Si analizamos los hechos y ya serenados
los ánimos, las pruebas de su inocencia salen a la luz y aquella versión que le
acusaba de haber ocultado la nefasta noticia de la ocupación chilena, ha
quedado sin efecto, pues la prueba es la misma resolución del Congreso de la República , que no
obstante el ambiente adverso por la presión del pueblo, votó una declaración
contraria a un juicio de responsabilidades por traición a la patria que era la
voz acusadora. Durante el debate congresal, por la presión social y política no
existió un solo representante nacional que asuma tímida defensa por el ex Presidente,
todos estaban por la condena; sin embargo en el supremo momento de la verdad,
no hubo prueba alguna que le incrimine, imponiéndose la razón y advino la
absolución congresal por el delito de mayor gravedad por el que se le pretendía
juzgar: traición a la patria.
No es propósito exculpar al malogrado
mandatario sin fundamentos legales, sino socializar una verdad poco conocida
que emerge del análisis de la razón de la prueba que obligó al Congreso de la República , ante la
inexistencia de suficientes indicios abrir un juicio de responsabilidades en
contra del acusado de traición, absolviéndolo de culpa.

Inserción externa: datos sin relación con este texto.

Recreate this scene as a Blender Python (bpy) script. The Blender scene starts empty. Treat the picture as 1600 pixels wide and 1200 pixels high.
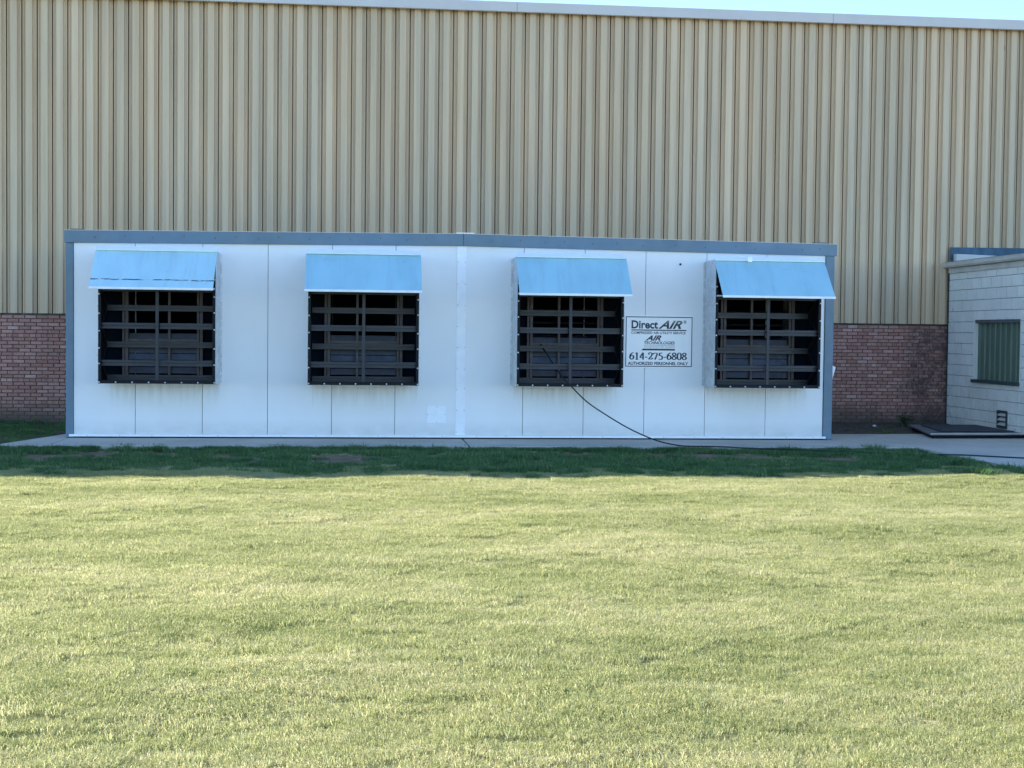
import bpy, bmesh, math, random
import numpy as np
from mathutils import Vector, Matrix

SC = bpy.context.scene
COL = SC.collection
random.seed(7)
rng = np.random.default_rng(11)

# ------------------------------------------------------------------ camera
F_PX, YAW, PITCH, ROLL = 2187.95, -0.106088, -0.035322, 0.011032
CAM = Vector((4.5635, -22.2337, 1.67106))
fwd = Vector((-math.sin(YAW) * math.cos(PITCH), math.cos(YAW) * math.cos(PITCH), math.sin(PITCH)))
rgt = Vector((math.cos(YAW), math.sin(YAW), 0))
upv = rgt.cross(fwd)
r2 = rgt * math.cos(ROLL) + upv * math.sin(ROLL)
u2 = upv * math.cos(ROLL) - rgt * math.sin(ROLL)
cd = bpy.data.cameras.new('camera')
cam = bpy.data.objects.new('camera', cd)
COL.objects.link(cam)
cam.matrix_world = Matrix(((r2.x, u2.x, -fwd.x, CAM.x), (r2.y, u2.y, -fwd.y, CAM.y),
                           (r2.z, u2.z, -fwd.z, CAM.z), (0, 0, 0, 1)))
cd.sensor_fit = 'HORIZONTAL'
cd.sensor_width = 36
cd.lens = F_PX / 1600 * 36
cd.clip_start = .1
cd.clip_end = 3000
SC.camera = cam

# ------------------------------------------------------------------ sky, sun, exposure
SUN_AZ = math.radians(-55)          # from +Y (behind the building), negative = to the left
TAN_PLANE = 0.822                   # slope of the shadow plane across the wall
SUN_EL = math.atan(TAN_PLANE * math.cos(SUN_AZ))
w = bpy.data.worlds.new('World')
SC.world = w
w.use_nodes = True
wn = w.node_tree
bg = wn.nodes['Background']
sky = wn.nodes.new('ShaderNodeTexSky')
sky.sky_type = 'NISHITA'
sky.sun_disc = False
sky.sun_elevation = SUN_EL
sky.sun_rotation = SUN_AZ
sky.air_density = 1.0
sky.dust_density = 0.0
sky.ozone_density = 4.5
sky.altitude = 1500
wn.links.new(sky.outputs[0], bg.inputs[0])
bg.inputs[1].default_value = 0.15
sd = bpy.data.lights.new('sun', 'SUN')
sd.energy = 5.0
sd.angle = math.radians(.53)
sd.color = (1, .94, .84)
sun = bpy.data.objects.new('sun', sd)
COL.objects.link(sun)
sdir = Vector((math.sin(SUN_AZ) * math.cos(SUN_EL), math.cos(SUN_AZ) * math.cos(SUN_EL), math.sin(SUN_EL)))
sun.rotation_euler = sdir.to_track_quat('Z', 'Y').to_euler()
sun.location = (0, 30, 30)
SC.view_settings.view_transform = 'Standard'
SC.view_settings.look = 'None'
SC.view_settings.exposure = 1.65
SC.view_settings.gamma = 1
SC.view_settings.use_curve_mapping = False
SC.cycles.max_bounces = 6
SC.cycles.diffuse_bounces = 3
SC.cycles.transmission_bounces = 4
SC.cycles.use_denoising = True


# ------------------------------------------------------------------ helpers
ORG = {}


class MB:
    def __init__(self):
        self.v = []
        self.f = []

    def quad(self, *p):
        n = len(self.v)
        self.v += [tuple(a) for a in p]
        self.f.append(tuple(range(n, n + len(p))))
        return self

    def box(self, x0, x1, y0, y1, z0, z1):
        n = len(self.v)
        self.v += [(x0, y0, z0), (x1, y0, z0), (x1, y1, z0), (x0, y1, z0),
                   (x0, y0, z1), (x1, y0, z1), (x1, y1, z1), (x0, y1, z1)]
        for a in ((3, 2, 1, 0), (4, 5, 6, 7), (0, 1, 5, 4), (1, 2, 6, 5), (2, 3, 7, 6), (3, 0, 4, 7)):
            self.f.append(tuple(n + i for i in a))
        return self

    def hexa(self, lo, hi):
        """lo, hi: four points each, same winding (counter-clockwise from above)"""
        n = len(self.v)
        self.v += [tuple(a) for a in lo] + [tuple(a) for a in hi]
        for a in ((3, 2, 1, 0), (4, 5, 6, 7), (0, 1, 5, 4), (1, 2, 6, 5), (2, 3, 7, 6), (3, 0, 4, 7)):
            self.f.append(tuple(n + i for i in a))
        return self

    def disc(self, c, axis, r, h, n=10, dome=.6):
        """short domed cylinder on a surface point c, pointing along axis"""
        ax = Vector(axis).normalized()
        t = ax.orthogonal().normalized()
        b = ax.cross(t)
        c = Vector(c)
        k = len(self.v)
        for hh, rr in ((0, r), (h * .55, r), (h, r * dome)):
            for i in range(n):
                a = 2 * math.pi * i / n
                self.v.append(tuple(c + ax * hh + (t * math.cos(a) + b * math.sin(a)) * rr))
        for j in range(2):
            for i in range(n):
                self.f.append((k + j * n + i, k + j * n + (i + 1) % n, k + (j + 1) * n + (i + 1) % n, k + (j + 1) * n + i))
        self.f.append(tuple(k + 2 * n + i for i in range(n)))
        return self

    def tube(self, pts, r, n=8):
        pts = [Vector(p) for p in pts]
        k = len(self.v)
        for i, p in enumerate(pts):
            d = (pts[min(i + 1, len(pts) - 1)] - pts[max(i - 1, 0)]).normalized()
            t = d.cross(Vector((.13, .37, .92))).normalized()
            b = d.cross(t)
            for j in range(n):
                a = 2 * math.pi * j / n
                self.v.append(tuple(p + (t * math.cos(a) + b * math.sin(a)) * r))
        for i in range(len(pts) - 1):
            for j in range(n):
                self.f.append((k + i * n + j, k + i * n + (j + 1) % n, k + (i + 1) * n + (j + 1) % n, k + (i + 1) * n + j))
        self.f.append(tuple(k + j for j in range(n))[::-1])
        self.f.append(tuple(k + (len(pts) - 1) * n + j for j in range(n)))
        return self

    def mesh(self, name, m, origin=(0, 0, 0), bevel=0, smooth=False):
        me = bpy.data.meshes.new(name)
        ox, oy, oz = origin
        me.from_pydata([(a - ox, b - oy, c - oz) for a, b, c in self.v], [], self.f)
        bm = bmesh.new()
        bm.from_mesh(me)
        bmesh.ops.recalc_face_normals(bm, faces=bm.faces)
        if bevel:
            bmesh.ops.bevel(bm, geom=list(bm.edges), offset=bevel, segments=1, affect='EDGES', clamp_overlap=True)
        bm.to_mesh(me)
        bm.free()
        if smooth:
            for p in me.polygons:
                p.use_smooth = True
        me.materials.append(m)
        return me

    def build(self, name, m, parent=None, bevel=0, smooth=False, origin=None):
        o = ORG[parent.name] if parent else (origin or (0, 0, 0))
        ob = bpy.data.objects.new(name, self.mesh(name, m, o, bevel, smooth))
        COL.objects.link(ob)
        if parent:
            ob.parent = parent
        else:
            ob.location = o
        ORG[ob.name] = tuple(o)
        return ob


def put(name, me, loc, parent, rot=None, scale=None):
    o = ORG[parent.name]
    ob = bpy.data.objects.new(name, me)
    COL.objects.link(ob)
    ob.parent = parent
    ob.location = (loc[0] - o[0], loc[1] - o[1], loc[2] - o[2])
    if rot:
        ob.rotation_euler = rot
    if scale:
        ob.scale = scale
    return ob


def empty(name, loc):
    e = bpy.data.objects.new(name, None)
    COL.objects.link(e)
    e.location = loc
    e.empty_display_size = .2
    ORG[e.name] = tuple(loc)
    return e


def tag(o, label, cat, group=None):
    o['label'] = label
    o['category'] = cat
    if group:
        o['group'] = group
    return o


def struct(o):
    o['kind'] = 'structure'
    return o


def stuff(o):
    o['kind'] = 'stuff'
    return o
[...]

Por ello, seguro de su
inocencia, si lograba decir su testimonio, o del cadalso que le aguardaba, si
no era escuchado, tuvo el valor de retornar para decir su verdad,
lamentablemente su repentina muerte, le impidió esclarecer muchas cosas oscuras
de la guerra y aún mostrar a los verdaderos culpables, según sostenía como una
imploración.
* Artículo
publicado en la prensa nacional el año 2007., cuando el autor ejercía las
funciones de Ministro de la Corte Suprema de Justicia de la Nación.